The statement now says: “There is to be an additional amount to be paid by a defendant who does not accept a claimant’s offer to settle where the court gives judgment for the claimant that is at least as advantageous as an offer the claimant made to settle the claim.”

This resolves the confusion of observers who had expressed surprise at the original statement on the ground that there is no need to give a claimant an extra uplift for beating a defendant’s offer.

Meanwhile, confirmation last week that part 36 will trump QOCS has led defendant insurance firm Kennedys to advise defendants to make “good fighting offers” under part 36 “at the earliest possible opportunity” so as to gain costs protection and avoid sanctions.
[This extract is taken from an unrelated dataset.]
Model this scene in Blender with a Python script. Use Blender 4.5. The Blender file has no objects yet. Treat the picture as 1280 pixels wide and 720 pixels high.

In a briefing issued this week, partners Richard West and Jennifer Harris said: “This is particularly relevant to MoJ portal cases for stage 3 hearings. Properly valuing a claim at an early stage should either bring the claim to a conclusion quickly or provide costs protection if the case progresses.”

They pointed out that even as now drafted, the rules will not always allow a defendant to recover all costs as they will be limited to the level of damages awarded.

“For example, if a defendant makes a part 36 offer of £5,000 (including an enhancement to encourage early settlement) which is rejected, and at trial a year later the claimant recovers £4,000, all that the defendant can recover in costs will be £4,000. If the defendant’s costs of taking the matter on to trial are £7,000, the defendant is still worse off. It is true to say, however, that things could have been much worse as was originally proposed to the MoJ.

“Therefore, an appropriate additional calculation will need to be factored into early offers, and at each stage the case is reviewed as it heads towards trial so that defendants balance the costs being incurred with any offers made.”